Which keys? Are they always stored or are they only stored under certain conditions? Are they encrypted as well? End to end encrypted?

which makes it all completely worthless if it is true.

It doesn’t, because what you described above could be fine or could have huge security ramifications. As it is, my guess is that you’re talking about how Signal supports secure value recovery. In that case:

  1. The key is used to encrypt your contacts, profile name, group avatars, social graph, etc., but not your messages.
  2. Your key is only uploaded to the cloud if you have a recovery PIN or passphrase
  3. Your key is encrypted using your PIN or passphrase using techniques (key-stretching, storing in server secure enclaves) that make it more difficult to brute force

The main criticism of this is that you can’t opt out of it without opting out of the Registration Lock, that it necessarily uses the same PIN or passphrase, and that, particularly because it isn’t clear that your PIN/passphrase is used for encryption, users are less likely to use more secure pass phrases here.

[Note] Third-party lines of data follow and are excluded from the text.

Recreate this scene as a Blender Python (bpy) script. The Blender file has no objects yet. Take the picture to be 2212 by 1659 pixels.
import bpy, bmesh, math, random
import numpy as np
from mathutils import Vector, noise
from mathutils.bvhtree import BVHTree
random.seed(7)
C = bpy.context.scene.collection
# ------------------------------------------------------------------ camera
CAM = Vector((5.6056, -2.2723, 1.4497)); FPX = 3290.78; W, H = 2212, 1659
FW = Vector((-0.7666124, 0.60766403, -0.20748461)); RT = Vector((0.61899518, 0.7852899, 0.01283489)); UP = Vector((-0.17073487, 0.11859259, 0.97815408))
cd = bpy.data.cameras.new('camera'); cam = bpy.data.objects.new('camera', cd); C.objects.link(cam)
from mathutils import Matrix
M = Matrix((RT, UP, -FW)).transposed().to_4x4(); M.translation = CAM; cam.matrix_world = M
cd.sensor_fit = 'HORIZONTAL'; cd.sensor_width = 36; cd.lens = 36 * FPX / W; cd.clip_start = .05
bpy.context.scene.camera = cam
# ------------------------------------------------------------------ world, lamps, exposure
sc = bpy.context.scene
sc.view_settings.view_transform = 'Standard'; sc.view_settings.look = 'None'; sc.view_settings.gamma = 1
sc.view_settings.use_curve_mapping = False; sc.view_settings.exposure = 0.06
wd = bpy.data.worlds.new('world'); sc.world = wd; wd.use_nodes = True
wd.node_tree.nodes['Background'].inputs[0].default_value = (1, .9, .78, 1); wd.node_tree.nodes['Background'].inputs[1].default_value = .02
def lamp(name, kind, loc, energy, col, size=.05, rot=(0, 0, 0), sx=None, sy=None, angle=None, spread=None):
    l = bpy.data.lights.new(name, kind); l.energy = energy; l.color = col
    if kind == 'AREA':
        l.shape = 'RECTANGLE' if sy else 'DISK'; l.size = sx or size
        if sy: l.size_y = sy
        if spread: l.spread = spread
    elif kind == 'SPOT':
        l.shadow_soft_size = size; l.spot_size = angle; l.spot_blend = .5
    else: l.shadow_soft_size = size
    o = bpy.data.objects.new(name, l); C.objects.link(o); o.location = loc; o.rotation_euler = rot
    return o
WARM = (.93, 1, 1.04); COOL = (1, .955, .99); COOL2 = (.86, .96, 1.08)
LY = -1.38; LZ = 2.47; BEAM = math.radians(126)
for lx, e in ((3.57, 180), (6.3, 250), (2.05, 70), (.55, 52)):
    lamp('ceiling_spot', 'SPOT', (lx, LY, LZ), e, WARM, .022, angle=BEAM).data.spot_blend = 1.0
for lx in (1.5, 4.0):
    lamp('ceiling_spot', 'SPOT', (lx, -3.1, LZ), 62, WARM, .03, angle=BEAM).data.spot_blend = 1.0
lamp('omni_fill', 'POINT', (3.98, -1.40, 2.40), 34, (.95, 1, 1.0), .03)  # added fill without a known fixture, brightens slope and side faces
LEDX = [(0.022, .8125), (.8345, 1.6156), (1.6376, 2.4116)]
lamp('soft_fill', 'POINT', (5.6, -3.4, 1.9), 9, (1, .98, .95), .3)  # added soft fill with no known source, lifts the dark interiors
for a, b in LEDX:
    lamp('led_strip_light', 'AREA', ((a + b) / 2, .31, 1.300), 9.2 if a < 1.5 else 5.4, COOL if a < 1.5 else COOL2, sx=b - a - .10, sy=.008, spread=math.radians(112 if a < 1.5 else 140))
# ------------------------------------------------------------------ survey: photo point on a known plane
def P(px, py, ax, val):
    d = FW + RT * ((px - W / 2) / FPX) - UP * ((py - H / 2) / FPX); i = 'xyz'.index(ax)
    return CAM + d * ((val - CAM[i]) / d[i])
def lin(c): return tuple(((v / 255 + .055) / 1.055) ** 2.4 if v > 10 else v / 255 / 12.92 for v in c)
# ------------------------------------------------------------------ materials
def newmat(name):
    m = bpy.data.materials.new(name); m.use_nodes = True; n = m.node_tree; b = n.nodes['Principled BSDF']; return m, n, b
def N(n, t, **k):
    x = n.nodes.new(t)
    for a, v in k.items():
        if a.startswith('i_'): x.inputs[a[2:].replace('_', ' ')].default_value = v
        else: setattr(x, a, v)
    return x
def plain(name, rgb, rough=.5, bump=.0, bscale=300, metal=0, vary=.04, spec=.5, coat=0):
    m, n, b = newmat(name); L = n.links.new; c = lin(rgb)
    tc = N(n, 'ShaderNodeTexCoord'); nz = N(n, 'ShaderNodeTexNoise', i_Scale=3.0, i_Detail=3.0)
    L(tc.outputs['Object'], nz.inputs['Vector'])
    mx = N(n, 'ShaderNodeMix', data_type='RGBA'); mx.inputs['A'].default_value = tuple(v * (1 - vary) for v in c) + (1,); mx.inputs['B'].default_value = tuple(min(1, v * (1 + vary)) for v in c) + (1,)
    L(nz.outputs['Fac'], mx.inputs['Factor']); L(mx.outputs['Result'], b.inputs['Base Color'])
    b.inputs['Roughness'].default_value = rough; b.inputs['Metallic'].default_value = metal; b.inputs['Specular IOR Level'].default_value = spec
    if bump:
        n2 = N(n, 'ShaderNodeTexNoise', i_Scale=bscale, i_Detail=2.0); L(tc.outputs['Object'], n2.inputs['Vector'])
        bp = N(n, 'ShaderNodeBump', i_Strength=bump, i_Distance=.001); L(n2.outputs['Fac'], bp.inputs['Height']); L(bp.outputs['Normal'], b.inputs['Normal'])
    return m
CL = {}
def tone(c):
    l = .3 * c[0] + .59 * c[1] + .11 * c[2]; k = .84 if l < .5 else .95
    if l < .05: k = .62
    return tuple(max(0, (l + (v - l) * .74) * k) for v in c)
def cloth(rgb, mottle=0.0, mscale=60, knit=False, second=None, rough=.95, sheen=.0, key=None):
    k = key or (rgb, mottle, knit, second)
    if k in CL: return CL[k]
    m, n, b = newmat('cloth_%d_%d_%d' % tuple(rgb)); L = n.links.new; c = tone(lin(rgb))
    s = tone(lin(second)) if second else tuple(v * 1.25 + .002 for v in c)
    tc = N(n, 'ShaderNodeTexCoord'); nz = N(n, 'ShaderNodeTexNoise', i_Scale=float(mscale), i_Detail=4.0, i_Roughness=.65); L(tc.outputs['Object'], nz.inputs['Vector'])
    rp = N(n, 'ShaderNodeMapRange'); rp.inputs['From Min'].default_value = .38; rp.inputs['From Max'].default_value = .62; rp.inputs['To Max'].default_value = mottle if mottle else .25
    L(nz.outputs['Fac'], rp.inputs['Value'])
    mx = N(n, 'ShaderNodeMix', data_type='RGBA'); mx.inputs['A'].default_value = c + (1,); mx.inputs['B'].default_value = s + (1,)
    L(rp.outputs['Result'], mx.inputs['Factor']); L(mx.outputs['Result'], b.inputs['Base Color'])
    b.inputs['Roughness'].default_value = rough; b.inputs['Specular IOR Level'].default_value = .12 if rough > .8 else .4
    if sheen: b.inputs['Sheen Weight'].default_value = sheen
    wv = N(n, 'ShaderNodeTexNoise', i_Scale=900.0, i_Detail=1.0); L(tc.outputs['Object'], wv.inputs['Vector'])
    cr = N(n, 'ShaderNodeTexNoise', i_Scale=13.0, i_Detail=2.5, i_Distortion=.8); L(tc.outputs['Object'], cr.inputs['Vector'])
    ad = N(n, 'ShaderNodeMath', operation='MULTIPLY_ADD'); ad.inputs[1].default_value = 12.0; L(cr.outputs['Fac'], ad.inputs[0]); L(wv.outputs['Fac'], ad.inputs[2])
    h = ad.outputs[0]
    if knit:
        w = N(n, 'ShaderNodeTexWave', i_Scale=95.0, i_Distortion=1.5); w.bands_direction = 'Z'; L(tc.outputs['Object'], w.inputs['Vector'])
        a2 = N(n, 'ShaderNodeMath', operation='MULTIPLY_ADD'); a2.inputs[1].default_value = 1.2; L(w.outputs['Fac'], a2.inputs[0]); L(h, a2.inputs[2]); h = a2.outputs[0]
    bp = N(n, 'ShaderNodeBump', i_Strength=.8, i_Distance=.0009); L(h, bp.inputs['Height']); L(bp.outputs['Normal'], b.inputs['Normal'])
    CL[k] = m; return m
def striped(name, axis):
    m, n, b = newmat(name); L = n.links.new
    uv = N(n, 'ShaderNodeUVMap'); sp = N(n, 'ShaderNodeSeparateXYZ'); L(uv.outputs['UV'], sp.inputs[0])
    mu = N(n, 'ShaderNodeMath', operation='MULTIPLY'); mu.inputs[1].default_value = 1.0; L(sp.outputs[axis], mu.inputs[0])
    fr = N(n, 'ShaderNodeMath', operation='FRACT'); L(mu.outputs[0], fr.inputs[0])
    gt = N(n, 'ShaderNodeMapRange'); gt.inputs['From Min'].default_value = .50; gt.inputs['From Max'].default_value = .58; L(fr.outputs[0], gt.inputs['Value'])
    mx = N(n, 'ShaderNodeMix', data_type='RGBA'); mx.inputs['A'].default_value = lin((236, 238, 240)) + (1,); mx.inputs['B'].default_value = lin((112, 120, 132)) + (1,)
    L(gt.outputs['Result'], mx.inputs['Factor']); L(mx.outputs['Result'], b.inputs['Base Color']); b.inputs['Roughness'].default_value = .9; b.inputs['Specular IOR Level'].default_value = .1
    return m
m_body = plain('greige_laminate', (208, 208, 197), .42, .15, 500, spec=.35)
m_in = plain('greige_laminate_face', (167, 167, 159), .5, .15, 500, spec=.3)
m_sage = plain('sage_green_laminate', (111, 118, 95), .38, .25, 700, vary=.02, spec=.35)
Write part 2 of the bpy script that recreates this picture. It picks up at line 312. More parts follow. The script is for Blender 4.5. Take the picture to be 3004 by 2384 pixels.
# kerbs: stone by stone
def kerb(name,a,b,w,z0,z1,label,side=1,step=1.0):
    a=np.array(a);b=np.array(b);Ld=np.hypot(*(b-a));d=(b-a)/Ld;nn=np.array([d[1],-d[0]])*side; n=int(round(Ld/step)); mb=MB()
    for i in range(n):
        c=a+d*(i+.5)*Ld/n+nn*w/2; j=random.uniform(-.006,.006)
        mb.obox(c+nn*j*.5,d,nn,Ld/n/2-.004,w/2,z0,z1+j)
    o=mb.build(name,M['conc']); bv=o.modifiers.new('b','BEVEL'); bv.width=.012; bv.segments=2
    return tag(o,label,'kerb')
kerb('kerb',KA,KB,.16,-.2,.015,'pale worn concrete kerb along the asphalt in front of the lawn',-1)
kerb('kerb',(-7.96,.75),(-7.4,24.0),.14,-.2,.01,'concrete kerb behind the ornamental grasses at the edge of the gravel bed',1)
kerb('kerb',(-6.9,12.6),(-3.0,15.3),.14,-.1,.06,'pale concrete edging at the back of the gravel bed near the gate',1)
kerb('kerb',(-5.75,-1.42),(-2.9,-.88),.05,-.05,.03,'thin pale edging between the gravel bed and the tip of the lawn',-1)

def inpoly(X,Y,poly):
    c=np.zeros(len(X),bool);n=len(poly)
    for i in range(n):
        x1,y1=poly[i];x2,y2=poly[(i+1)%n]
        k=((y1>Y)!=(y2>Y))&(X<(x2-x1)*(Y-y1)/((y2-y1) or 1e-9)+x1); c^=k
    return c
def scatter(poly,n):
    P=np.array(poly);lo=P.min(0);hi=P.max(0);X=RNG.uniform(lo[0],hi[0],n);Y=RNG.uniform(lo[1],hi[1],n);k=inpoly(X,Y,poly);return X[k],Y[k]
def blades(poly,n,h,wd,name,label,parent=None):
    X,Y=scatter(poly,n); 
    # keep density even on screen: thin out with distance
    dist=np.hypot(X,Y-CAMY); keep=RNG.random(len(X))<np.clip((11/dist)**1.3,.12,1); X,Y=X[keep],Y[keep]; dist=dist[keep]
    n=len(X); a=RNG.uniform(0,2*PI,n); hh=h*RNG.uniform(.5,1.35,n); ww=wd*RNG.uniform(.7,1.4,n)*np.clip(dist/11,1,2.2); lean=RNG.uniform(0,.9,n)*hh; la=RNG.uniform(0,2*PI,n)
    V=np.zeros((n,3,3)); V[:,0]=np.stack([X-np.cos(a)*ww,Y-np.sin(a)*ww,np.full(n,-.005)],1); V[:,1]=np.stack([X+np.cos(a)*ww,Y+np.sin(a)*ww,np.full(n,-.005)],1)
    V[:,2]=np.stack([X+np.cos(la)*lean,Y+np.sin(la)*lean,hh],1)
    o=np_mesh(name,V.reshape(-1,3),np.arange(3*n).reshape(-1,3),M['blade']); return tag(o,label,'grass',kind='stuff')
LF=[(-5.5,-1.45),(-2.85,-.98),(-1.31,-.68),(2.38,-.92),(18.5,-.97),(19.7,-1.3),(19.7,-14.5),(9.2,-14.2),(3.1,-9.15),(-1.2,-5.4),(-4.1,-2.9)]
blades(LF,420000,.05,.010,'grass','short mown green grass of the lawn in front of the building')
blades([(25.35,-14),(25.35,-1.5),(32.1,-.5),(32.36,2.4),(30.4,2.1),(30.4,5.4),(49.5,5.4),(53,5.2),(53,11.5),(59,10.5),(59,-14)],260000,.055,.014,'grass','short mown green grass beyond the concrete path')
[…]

But even without the extra steps that we can’t 100% confirm, like the use of the Secure Enclave on servers and so on, this is e2ee, able to be opted out by the user, not able to be used to recover past messages, and not able to be used to decrypt future messages.

Reding the link now " The reason the US government hasn’t tried to block or hinder Signal, is because it’s satisfied with the amount of information Signal can provide to it." Well the metadata of who is contacting who can be acquired by other means. CIA also like to have secure tools. Just like you can argue the CIA connection in the TOR case . It doesn't mean backdoors and so on.

Centralisation argument sure, but that issue will always be there at some level, even for matrix.

Phonenumber discovarability argument is no longer correct as it is possible to use signal and not disclosing it to contacts, but yes still to signal.

I have a signal account with a fake number so that is an option as well, if even more work than matrix process.